The married couple, Jatinder Kumar Sharma and Rakhi Shahi, aided by a network of sham colleges, sold fake academic certificates to clients, who paid up to £4,000 each for a false educational history that would gain them the right to live in Britain. Their success, a Crown Court jury heard, was a damning indictment of the Home Office.
Those involved were so confident of fooling immigration officials that they offered a money-back guarantee to any customer denied a visa.
Police and UK Border Agency (UKBA) officials found 90,000 documents during a raid on two warehouses and the premises of a company called Univisas, in Southall, West London, in February last year. The operation led to the agency’s biggest investigation into organised immigration fraud and the discovery of an international criminal network stretching to the Indian sub-continent.
At least 1,000 illegal immigrants are known to have used Univisas to enter or stay in Britain but The Times has been told that the true figure is likely to be more than 4,000.
Sharma, 44, a solicitor, and Shahi, 31, are believed to have earned at least £3 million from their role in the fraud. Individuals running one of the London colleges that provided them with sham certificates and diplomas are thought to have been paid £9 million for their work.
Employees at the London School of E-Commerce supplied fraudulent material including degrees, diplomas and employment material to the criminals. It ran only one questionably accredited nursing course but had a huge number of clients on its books.
At Isleworth Crown Court yesterday Shahi was convicted of conspiracy to defraud, handling criminal property and immigration offences. She was sentenced to eight years in prison. Sharma pleaded guilty to his role in the conspiracy before the trial started and was sentenced to seven years.
A third woman, Neelam Sharma, 38, was convicted of handling some of the money and was jailed for four years. The former teacher was cleared of conspiracy to defraud and immigration offences.
When the police raided their offices they found evidence that Jatinder Sharma planned to move the business to India, where he could operate out of reach of the British authorities.
The case comes less than two weeks after The Times revealed how thousands of Pakistanis used 11 sham colleges in Manchester, Bradford and London to exploit Britain’s immigration defences.
During the month-long Univisas trial Francis Sheridan, for the prosecution, said: “The Home Office system was designed to operate with trust. The evidence shows it was naive in its conception and a total shambles.”
The court heard that in a secret recording one member of the gang boasted that Home Office officials “don’t even bother to look” at visa application documents to check their authenticity.

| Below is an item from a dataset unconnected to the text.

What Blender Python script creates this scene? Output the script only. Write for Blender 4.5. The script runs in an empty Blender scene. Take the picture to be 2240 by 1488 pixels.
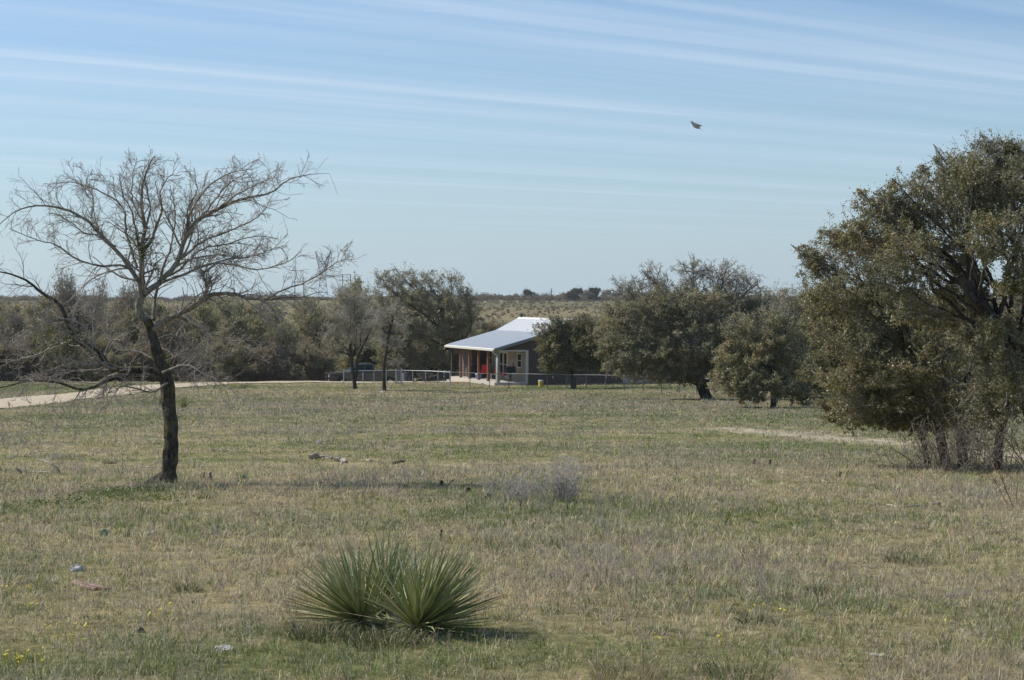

They “just stamp them blindly”.
Mr Sheridan said: “It is believed this prosecution represents the largest single prosecution of dishonest records ever submitted to the Home Office by an individual business. It is a huge attack on the system.”
The gang, he said, “were acting on behalf of clients . . . to cheat the Home Office wholesale” and had “made a small fortune” as a result. A former Univisas employee described how £64,000 in £50 notes changed hands at one college in return for a pile of certificates.
Among the documents seized were false university certificates from India and Pakistan, false academic records from British colleges and fake bank statements and pay slips. Many of the impeccable but totally false academic records were used by the clients to obtain two-year post-study work visas.
Passing sentence, Judge Richard McGregor-Johnson said: “Various criticisms have been made of the actions of the agencies responsible for checking those documents. Those criticisms are plainly well founded in my view. The checks were woefully inadequate and frequently non-existent.”
He recommended that the defendants be deported at the end of their sentences.
The visa-fraud empire collapsed after an undercover local newspaper journalist found evidence of the counterfeiting operation. The jury was shown the company’s prices for services, ranging from false degree certificates to leave-to-remain visas.
The figures were contained in e-mails exchanged between Shahi and a member of staff at the Indian-owned London School of E-Commerce, which has operated from five addresses in Essex and London since 2000.
Detective Chief Inspector Robert Hoey, of UKBA, told The Times: “We know of 1,000 foreign nationals who have come illegally into this country, but what we have discovered so far is merely a snapshot. It was an extremely sophisticated scheme.”
Tony Smith, the regional director of UKBA, said: “Organised immigration crime is a serious problem. This is the biggest investigation we have undertaken and it’s a major breakthrough into organised immigration gangs.”